Statutory Instrument (S.I.) 145 of 2017 considers such illicit transactions as “illegal expatriation of property”. In terms of the statutory instrument, “illegal expatriation of property” refers to the “illegal transfer/export of foreign exchange and/or assets from Zimbabwe and/or offshore retention of foreign exchange and/or assets due to Zimbabwe, without relevant regulatory authorisations”. Regardless of which term is used—whether ‘externalisation” or illicit “international financial transactions” or “illegal expatriation of property”—unauthorised international transactions in USD or other legal tender are in contravention of national laws.
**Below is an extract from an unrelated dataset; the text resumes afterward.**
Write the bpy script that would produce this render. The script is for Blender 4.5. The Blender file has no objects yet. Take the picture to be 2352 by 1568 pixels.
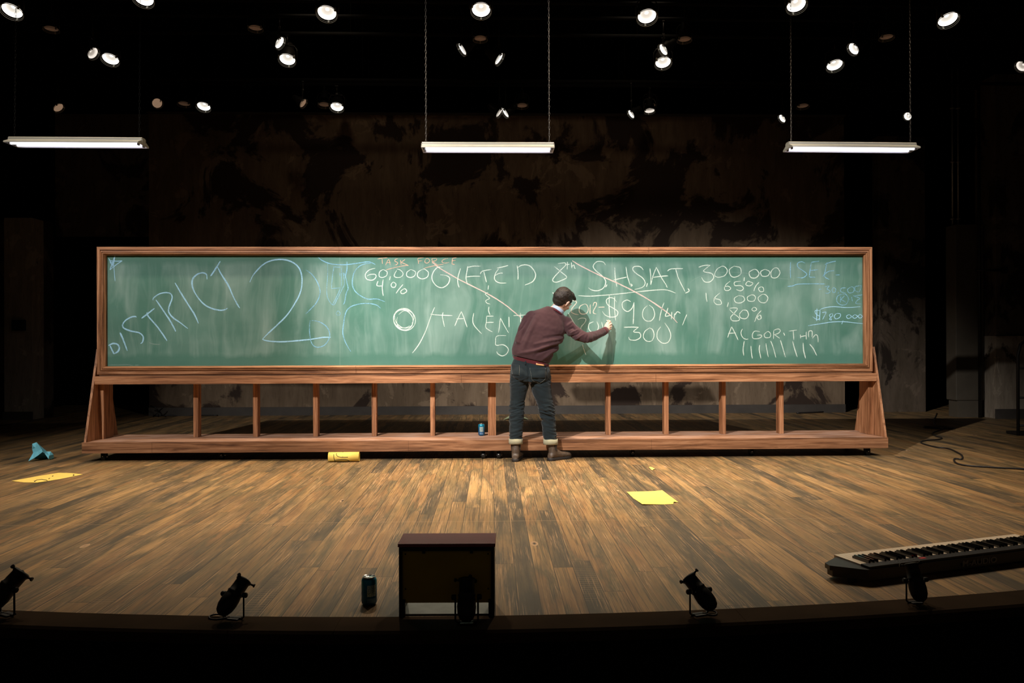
import bpy, bmesh, math, random
from mathutils import Vector, Matrix, noise

# ------------------------------------------------------------------ camera, world, exposure, large lights
S = bpy.context.scene
COL = S.collection
F_PX, CAM_H = 1780.0, 1.12
YAW, PITCH, ROLL = 0.02613658, 0.00174046, -0.00297719
_cy, _sy = math.cos(YAW), math.sin(YAW)
_a = Vector((_sy, _cy, 0)); _r = Vector((_cy, -_sy, 0)); _u = Vector((0, 0, 1))
A2 = _a*math.cos(PITCH) + _u*math.sin(PITCH); U2 = _u*math.cos(PITCH) - _a*math.sin(PITCH)
R3 = _r*math.cos(ROLL) + U2*math.sin(ROLL); U3 = U2*math.cos(ROLL) - _r*math.sin(ROLL)
cam_d = bpy.data.cameras.new('camera'); cam = bpy.data.objects.new('camera', cam_d); COL.objects.link(cam)
cam.matrix_world = Matrix(((R3.x, U3.x, -A2.x, 0), (R3.y, U3.y, -A2.y, 0), (R3.z, U3.z, -A2.z, CAM_H), (0, 0, 0, 1)))
cam_d.sensor_width = 36.0; cam_d.lens = F_PX/2352*36; cam_d.clip_start = .05; cam_d.clip_end = 100
S.camera = cam
S.view_settings.view_transform = 'Standard'; S.view_settings.look = 'None'
S.view_settings.gamma = 1; S.view_settings.exposure = 0.0; S.view_settings.use_curve_mapping = False
W = bpy.data.worlds.new('world'); S.world = W; W.use_nodes = True
W.node_tree.nodes['Background'].inputs[0].default_value = (1, .82, .62, 1)
W.node_tree.nodes['Background'].inputs[1].default_value = 0.02

def spot(name, loc, aim, power, angle, blend=.5, color=(1, .86, .72), size=.08, parent=None):
    l = bpy.data.lights.new(name, 'SPOT'); l.energy = power; l.spot_size = math.radians(angle)
    l.spot_blend = blend; l.color = color; l.shadow_soft_size = size
    o = bpy.data.objects.new(name, l); COL.objects.link(o)
    o.location = loc; o.rotation_euler = (Vector(aim)-Vector(loc)).to_track_quat('-Z', 'Y').to_euler()
    if parent: o.parent = parent
    return o

KEY = (1, .95, .90)
# front-of-house profile spots above the seats, aimed at the chalkboard
spot('house_spot_left', (-3.2, .6, 6.4), (.9, 7.62, 1.35), 5000, 38, .65, KEY, .05)
spot('house_spot_centre', (-2.0, 1.4, 6.3), (.6, 7.62, 1.3), 420, 34, .9, KEY, .05)
spot('house_spot_right', (3.6, .6, 6.4), (-.4, 7.62, 1.35), 330, 40, .8, KEY, .06)
spot('house_spot_far_left', (-5.0, .4, 6.2), (-2.9, 7.62, 1.2), 2100, 36, .8, KEY, .06)
spot('house_spot_far_right', (5.4, .4, 6.2), (2.9, 7.62, 1.2), 1250, 36, .8, KEY, .06)
# overhead stage wash, hung over the middle of the stage out of the picture
for x, p in ((-4.2, 110), (-2.6, 190), (-.9, 300), (.8, 320), (2.5, 200), (4.2, 110)):
    spot('stage_wash_spot', (x, 6.9, 4.9), (x*.85, 6.1, 0), p*2.9, 71, 1.0, (1, .80, .57), .09)

# two added unseen spots standing in for bounced light on the back wall
for x in (-2.2, 2.0): spot('wall_bounce_fill', (x, 9.3, 5.7), (x*.75, 12.18, 2.7), 22, 95, 1.0, (1, .78, .55), .1)

def ray(px, py): return A2 + R3*((px-1176)/F_PX) - U3*((py-784)/F_PX)
def onz(px, py, z=0.0):
    d = ray(px, py); return Vector((0, 0, CAM_H)) + d*((z-CAM_H)/d.z)
def at(px, py, Y):
    d = ray(px, py); return Vector((0, 0, CAM_H)) + d*(Y/d.y)

# ------------------------------------------------------------------ node helper
class NT:
    def __init__(s, name):
        s.m = bpy.data.materials.new(name); s.m.use_nodes = True; s.t = s.m.node_tree
        s.b = s.t.nodes['Principled BSDF']; s.out = s.t.nodes['Material Output']
        s.pos = None
    def n(s, typ, **kw):
        x = s.t.nodes.new(typ)
        for k, v in kw.items(): setattr(x, k, v)
        return x
    def link(s, a, b): s.t.links.new(a, b)
    def setin(s, sock, v):
        if isinstance(v, (int, float)): sock.default_value = v
        elif isinstance(v, (tuple, list)): sock.default_value = v if len(v) != 3 or sock.type != 'RGBA' else (*v, 1)
        else: s.link(v, sock)
    def math(s, op, a, b=0.0, c=None, clamp=False):
        x = s.n('ShaderNodeMath', operation=op, use_clamp=clamp)
        s.setin(x.inputs[0], a); s.setin(x.inputs[1], b)
        if c is not None: s.setin(x.inputs[2], c)
        return x.outputs[0]
    def xyz(s, src=None):
        if src is None:
            g = s.n('ShaderNodeNewGeometry'); src = g.outputs['Position']
        x = s.n('ShaderNodeSeparateXYZ'); s.link(src, x.inputs[0]); return x.outputs
    def obj(s):
        return s.n('ShaderNodeTexCoord').outputs['Object']
    def vec(s, x, y, z):
        c = s.n('ShaderNodeCombineXYZ')
        for i, v in enumerate((x, y, z)): s.setin(c.inputs[i], v)
        return c.outputs[0]
    def noise(s, v, scale=1, detail=4, rough=.55, dist=0):
        x = s.n('ShaderNodeTexNoise'); s.link(v, x.inputs['Vector'])
        x.inputs['Scale'].default_value = scale; x.inputs['Detail'].default_value = detail
        x.inputs['Roughness'].default_value = rough; x.inputs['Distortion'].default_value = dist
        return x.outputs['Fac']
    def white(s, v):
        x = s.n('ShaderNodeTexWhiteNoise', noise_dimensions='3D'); s.link(v, x.inputs['Vector']); return x.outputs['Value']
    def ramp(s, f, stops, interp='LINEAR'):
        x = s.n('ShaderNodeValToRGB'); s.setin(x.inputs[0], f); r = x.color_ramp; r.interpolation = interp
        while len(r.elements) < len(stops): r.elements.new(.5)
        for e, (p, c) in zip(r.elements, stops):
            e.position = p; e.color = (*c, 1) if isinstance(c, tuple) else (c, c, c, 1)
        return x.outputs[0]
    def mix(s, f, a, b, blend='MIX'):
        x = s.n('ShaderNodeMix', data_type='RGBA', blend_type=blend)
        s.setin(x.inputs[0], f); s.setin(x.inputs[6], a); s.setin(x.inputs[7], b); return x.outputs[2]
    def bump(s, h, strength=.3, dist=.002):
        x = s.n('ShaderNodeBump'); s.link(h, x.inputs['Height']); x.inputs['Strength'].default_value = strength
        x.inputs['Distance'].default_value = dist; s.link(x.outputs[0], s.b.inputs['Normal'])
    def done(s, color=None, rough=.6, metal=0, spec=None):
        if color is not None: s.setin(s.b.inputs['Base Color'], color)
        s.setin(s.b.inputs['Roughness'], rough); s.setin(s.b.inputs['Metallic'], metal)
        if spec is not None: s.b.inputs['Specular IOR Level'].default_value = spec
        return s.m

def plain(name, col, rough=.6, metal=0, var=.12, scale=30, spec=None):
    t = NT(name); f = t.noise(t.obj(), scale, 3)
    a = tuple(c*(1-var) for c in col); b = tuple(min(1, c*(1+var)) for c in col)
    return t.done(t.ramp(f, [(.3, a), (.7, b)]), rough, metal, spec)

def glow(name, col, strength, rings=False):
    t = NT(name); t.b.inputs['Base Color'].default_value = (*col, 1)
    t.b.inputs['Emission Color'].default_value = (*col, 1); t.b.inputs['Emission Strength'].default_value = strength
    if rings:      # ribbed reflector: bright rings, darker towards the middle and between ribs
        x, y, z = t.xyz(t.obj()); r = t.math('SQRT', t.math('ADD', t.math('MULTIPLY', x, x), t.math('MULTIPLY', y, y)))
        k = t.ramp(t.math('MULTIPLY', r, 10), [(.0, 1.0), (.12, .9), (.28, .22), (.62, .34), (.80, .9), (1, 1.0)])
        w = t.math('MULTIPLY_ADD', t.math('SINE', t.math('MULTIPLY', r, 900)), .25, 1.0)
        t.setin(t.b.inputs['Emission Strength'], t.math('MULTIPLY', t.math('MULTIPLY', k, w), strength))
    return t.m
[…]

When the cross-border transactions contravene both national and international laws, they can be considered to be either illicit financial flows or money laundering, depending on their volume and purpose. These wide categories encompass several different types of financial transfers, made for different reasons, including: funds with criminal origin, such as the proceeds of crime (for example tax evasion, money laundering, fraud and corruption), legal requirements (such as transparency or capital controls), to mention just a few.

The argument that it may be difficult to prosecute perpetrators involved in the illegal expatriation of property or externalisation, as it is commonly referred to in Zimbabwe, does not have a solid factual basis. It is legal to prosecute the individuals and corporates who contravened the Exchange Control Act and its subsidiary exchange control regulations.